All these movies based on post-apocalyptic-style teen novels are starting to blur together, but I’ll see what I can do. It was a little odd — I mean, you’d expect Hunger Games to attract a range of ages because it was a hugely popular book, and even Divergent attracted more than just the teen crowd, but this time around I really felt like I was in the wrong theatre. I think the average age of the audience was about fifteen. Parents were just dropping off their kids and picking them up afterwards.

Anyway, it starts out more like Lord of the Flies than anything else. Thomas (Dylan O’Brien, who like most of the names I’ll be mentioning hasn’t been in anything else I’ve reviewed or even seen) wakes up in an elevator being rushed up into a place called the Glade, which is full of other teenage boys who all remember nothing but their names, living basically like they’ve been stranded on an island. They build their own shelters, grow crops, and get shipments of supplies via the mysterious elevator once a month, along with another teenage boy. The supplies are labeled WCKD, and yes, you are supposed to think ‘wicked’ when you see that.

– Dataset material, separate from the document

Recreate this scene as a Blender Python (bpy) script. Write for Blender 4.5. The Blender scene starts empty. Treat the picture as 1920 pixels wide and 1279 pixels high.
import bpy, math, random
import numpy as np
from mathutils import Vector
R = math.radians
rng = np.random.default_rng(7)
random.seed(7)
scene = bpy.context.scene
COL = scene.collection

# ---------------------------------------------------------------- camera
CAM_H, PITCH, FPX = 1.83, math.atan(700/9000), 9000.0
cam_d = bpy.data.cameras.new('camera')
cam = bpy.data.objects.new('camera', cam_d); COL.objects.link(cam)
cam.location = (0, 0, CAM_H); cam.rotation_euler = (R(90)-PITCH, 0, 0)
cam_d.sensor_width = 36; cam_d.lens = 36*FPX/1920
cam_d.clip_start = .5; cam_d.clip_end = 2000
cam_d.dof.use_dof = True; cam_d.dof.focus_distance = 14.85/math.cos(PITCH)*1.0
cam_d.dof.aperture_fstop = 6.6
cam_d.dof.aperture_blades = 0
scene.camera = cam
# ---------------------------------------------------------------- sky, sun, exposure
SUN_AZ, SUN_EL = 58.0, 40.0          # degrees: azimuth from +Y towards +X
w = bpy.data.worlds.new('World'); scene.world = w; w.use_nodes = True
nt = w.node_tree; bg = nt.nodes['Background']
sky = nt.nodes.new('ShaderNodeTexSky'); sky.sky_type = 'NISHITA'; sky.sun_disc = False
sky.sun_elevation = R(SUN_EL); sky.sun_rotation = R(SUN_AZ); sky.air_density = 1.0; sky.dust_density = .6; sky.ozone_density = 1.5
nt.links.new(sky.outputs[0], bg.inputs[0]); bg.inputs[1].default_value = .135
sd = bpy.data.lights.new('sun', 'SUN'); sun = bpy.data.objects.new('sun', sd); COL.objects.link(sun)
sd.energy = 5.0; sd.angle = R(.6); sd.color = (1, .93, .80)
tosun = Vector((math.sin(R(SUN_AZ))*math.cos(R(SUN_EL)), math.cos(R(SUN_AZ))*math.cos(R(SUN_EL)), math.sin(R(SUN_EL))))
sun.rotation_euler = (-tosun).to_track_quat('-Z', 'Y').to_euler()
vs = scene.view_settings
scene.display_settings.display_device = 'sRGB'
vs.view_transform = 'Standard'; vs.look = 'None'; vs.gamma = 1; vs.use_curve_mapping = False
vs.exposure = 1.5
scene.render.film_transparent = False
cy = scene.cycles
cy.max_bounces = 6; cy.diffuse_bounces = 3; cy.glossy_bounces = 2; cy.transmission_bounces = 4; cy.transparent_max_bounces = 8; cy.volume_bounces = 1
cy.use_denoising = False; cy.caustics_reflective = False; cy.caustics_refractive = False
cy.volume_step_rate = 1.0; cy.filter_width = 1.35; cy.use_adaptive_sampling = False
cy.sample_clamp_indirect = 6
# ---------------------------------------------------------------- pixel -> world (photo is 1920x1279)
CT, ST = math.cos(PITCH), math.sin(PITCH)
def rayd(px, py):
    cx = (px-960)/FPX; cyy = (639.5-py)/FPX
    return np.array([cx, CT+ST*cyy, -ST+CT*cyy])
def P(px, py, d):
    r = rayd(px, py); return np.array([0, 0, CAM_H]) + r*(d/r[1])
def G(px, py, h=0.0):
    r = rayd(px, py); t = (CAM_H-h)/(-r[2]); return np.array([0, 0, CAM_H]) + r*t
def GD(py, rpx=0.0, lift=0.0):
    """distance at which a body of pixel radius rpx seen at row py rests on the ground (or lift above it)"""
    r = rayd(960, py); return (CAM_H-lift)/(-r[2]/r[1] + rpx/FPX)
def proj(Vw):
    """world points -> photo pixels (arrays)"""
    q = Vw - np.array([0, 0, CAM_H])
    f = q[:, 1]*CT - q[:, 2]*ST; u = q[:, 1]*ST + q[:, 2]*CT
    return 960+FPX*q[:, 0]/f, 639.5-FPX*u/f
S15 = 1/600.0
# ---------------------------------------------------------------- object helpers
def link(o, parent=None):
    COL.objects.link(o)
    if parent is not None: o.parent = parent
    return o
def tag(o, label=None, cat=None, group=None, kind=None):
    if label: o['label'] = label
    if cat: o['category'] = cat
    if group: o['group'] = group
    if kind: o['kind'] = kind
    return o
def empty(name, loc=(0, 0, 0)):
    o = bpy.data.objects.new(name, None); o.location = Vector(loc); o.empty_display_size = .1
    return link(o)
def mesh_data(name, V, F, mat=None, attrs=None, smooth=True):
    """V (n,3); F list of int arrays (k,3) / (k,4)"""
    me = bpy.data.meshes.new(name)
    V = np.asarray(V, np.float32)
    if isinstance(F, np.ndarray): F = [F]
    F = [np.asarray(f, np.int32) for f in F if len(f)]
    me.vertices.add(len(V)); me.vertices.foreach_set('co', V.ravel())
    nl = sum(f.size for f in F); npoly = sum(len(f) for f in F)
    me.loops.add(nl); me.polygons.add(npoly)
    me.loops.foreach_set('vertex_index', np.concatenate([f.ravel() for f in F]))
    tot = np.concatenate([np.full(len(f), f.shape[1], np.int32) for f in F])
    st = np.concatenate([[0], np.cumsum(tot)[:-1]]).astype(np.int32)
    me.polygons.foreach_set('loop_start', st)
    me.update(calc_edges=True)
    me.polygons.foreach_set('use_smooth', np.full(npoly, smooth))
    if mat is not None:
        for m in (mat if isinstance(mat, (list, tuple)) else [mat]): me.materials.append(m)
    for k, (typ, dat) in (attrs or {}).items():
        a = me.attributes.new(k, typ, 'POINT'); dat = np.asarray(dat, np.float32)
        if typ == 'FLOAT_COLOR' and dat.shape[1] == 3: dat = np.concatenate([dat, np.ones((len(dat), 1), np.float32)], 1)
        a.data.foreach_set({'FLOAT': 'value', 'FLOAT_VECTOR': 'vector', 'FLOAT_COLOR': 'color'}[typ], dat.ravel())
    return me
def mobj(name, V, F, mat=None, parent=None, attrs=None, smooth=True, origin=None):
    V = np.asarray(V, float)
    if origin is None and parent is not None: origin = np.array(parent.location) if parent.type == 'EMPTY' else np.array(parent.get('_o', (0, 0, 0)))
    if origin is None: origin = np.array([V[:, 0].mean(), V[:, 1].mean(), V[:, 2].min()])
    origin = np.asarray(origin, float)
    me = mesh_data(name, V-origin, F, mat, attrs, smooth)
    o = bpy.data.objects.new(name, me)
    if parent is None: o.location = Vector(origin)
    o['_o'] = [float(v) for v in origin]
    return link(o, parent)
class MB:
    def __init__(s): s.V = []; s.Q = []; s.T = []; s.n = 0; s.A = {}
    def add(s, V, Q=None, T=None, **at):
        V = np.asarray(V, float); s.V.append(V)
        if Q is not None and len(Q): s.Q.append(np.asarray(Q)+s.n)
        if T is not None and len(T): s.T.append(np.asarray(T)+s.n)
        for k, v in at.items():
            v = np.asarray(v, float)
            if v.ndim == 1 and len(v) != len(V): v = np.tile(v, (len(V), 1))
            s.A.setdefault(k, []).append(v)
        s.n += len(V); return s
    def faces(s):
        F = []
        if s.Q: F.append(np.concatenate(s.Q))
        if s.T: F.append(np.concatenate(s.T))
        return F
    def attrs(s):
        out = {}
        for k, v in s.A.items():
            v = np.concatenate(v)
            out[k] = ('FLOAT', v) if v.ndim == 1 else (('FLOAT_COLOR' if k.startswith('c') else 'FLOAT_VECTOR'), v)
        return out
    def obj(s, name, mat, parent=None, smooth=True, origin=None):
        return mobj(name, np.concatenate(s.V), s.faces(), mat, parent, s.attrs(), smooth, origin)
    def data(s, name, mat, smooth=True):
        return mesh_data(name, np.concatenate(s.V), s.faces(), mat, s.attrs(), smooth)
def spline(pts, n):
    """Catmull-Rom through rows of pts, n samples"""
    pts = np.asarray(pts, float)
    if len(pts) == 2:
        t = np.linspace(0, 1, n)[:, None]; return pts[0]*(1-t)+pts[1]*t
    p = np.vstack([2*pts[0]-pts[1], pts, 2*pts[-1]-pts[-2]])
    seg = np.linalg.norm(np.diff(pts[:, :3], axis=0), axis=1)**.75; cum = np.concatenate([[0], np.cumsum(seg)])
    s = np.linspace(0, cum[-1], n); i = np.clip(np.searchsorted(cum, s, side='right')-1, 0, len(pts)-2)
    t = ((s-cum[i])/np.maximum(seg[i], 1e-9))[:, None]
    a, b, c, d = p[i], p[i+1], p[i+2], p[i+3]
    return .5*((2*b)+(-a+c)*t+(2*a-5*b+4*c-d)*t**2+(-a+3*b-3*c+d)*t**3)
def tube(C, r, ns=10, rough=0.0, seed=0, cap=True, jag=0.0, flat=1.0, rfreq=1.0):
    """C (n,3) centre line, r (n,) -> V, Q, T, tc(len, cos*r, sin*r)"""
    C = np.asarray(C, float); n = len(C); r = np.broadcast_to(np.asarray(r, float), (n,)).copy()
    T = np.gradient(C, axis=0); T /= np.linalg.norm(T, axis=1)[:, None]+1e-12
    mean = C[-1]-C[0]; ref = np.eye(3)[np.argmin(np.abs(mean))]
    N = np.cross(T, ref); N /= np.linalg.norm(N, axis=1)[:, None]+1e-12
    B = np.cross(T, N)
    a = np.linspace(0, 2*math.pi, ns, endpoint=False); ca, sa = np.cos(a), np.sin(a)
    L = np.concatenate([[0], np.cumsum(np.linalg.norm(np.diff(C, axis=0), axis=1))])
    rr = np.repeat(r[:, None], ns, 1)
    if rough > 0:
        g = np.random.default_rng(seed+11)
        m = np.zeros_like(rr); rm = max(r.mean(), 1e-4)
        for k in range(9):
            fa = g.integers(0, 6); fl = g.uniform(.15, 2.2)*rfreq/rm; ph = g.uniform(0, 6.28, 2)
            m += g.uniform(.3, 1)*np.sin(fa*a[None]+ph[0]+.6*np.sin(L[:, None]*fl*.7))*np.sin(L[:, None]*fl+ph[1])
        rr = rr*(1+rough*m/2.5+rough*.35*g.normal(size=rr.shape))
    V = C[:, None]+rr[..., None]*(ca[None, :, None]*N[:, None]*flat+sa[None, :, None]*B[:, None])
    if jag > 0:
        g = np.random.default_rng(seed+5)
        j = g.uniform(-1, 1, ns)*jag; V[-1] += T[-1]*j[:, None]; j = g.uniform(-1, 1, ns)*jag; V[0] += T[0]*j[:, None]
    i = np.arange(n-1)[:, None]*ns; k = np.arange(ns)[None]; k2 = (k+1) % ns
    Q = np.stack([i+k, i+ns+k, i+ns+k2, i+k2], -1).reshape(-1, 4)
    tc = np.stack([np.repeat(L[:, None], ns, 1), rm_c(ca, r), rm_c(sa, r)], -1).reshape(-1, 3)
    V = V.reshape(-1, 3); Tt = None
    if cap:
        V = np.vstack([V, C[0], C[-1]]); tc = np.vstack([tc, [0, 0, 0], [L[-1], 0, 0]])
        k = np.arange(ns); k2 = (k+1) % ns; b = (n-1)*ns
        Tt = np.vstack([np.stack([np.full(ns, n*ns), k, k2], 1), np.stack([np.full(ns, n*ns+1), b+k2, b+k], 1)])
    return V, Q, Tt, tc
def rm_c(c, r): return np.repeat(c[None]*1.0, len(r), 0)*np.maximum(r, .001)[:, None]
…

The leader of the group, Alby (Aml Ameen), has set up a few simple rules to keep order: Never hurt another Glader, as they call themselves; do your part to help out; and never, but never, go through the giant doors that lead to the huge maze that surrounds the Glade. So of course the only thing Thomas really wants to do is to go out into the maze. Except the only people who do that are the Maze Runners, who are a special kind of crazy. Er, I mean, they’re especially fast and brave. Every day, they run out into the maze when the doors open at sunrise, mapping and memorizing, and come back before sunset, when the doors slam shut. And then the maze rearranges itself, so it’s kind of an uphill battle to memorize anything, though apparently there are certain patterns to the maze that repeat regularly.

Thomas Brodie-Sangster (Love Actually, which I did see, though of course he was an awful lot younger then) is second-in-command Newt, no relation to Newt from Aliens, or at least I don’t think so. Then there’s Ki Hong Lee as the Maze Runner Minho, Blake Cooper as Chuck (who was the new kid until Thomas arrived), and Will Poulter as Gally, the bully of the group. Well, every group has one. Gally thinks that the moment Thomas arrived, everything started changing around and going wrong, and he kind of has a point. Thomas is hardly even settled in when the elevator arrives, weeks too early, minus any supplies but with a girl inside.

She’s Teresa, played by Kaya Scodelario, who was in Clash of the Titans somewhere and was also in some movie called Shank with Aml Ameen. Her presence is unusual enough, but she also remembers the name Thomas, though she doesn’t actually remember Thomas. Thomas himself is having some weird dreams that apparently aren’t really dreams. And in the middle of all this, Thomas goes out into the maze and survives the night, something that no one has ever done before. Out in the maze, you see, are these nasty, ugly cyborg-spider-things that the kids call Grievers, and they think people are tasty.

One of the few actors I recognized was Patricia Clarkson from Shutter Island, here playing Dr. Eva Paige, who appears to be in charge of WCKD. I wouldn’t want to have to deal with an acronym like that myself, but she seems okay with it.

Anyway, the entire movie is basically nothing but a prologue, since it doesn’t end so much as stop. Like Divergent, they’ve still got two more books to get through. So I almost feel a little funny about rating it, since it seems like I haven’t seen the whole thing yet. Still, it was entertaining and didn’t seem as long as it was, and the teenagers I overheard excitedly chattering on the way out all seemed to have liked it, so let’s go with three and three-quarters. It hints at interesting things, at least, and with any luck won’t just turn into some sort of Hunger Games wanna-be. I like the franchise and all, but let’s not get carried away.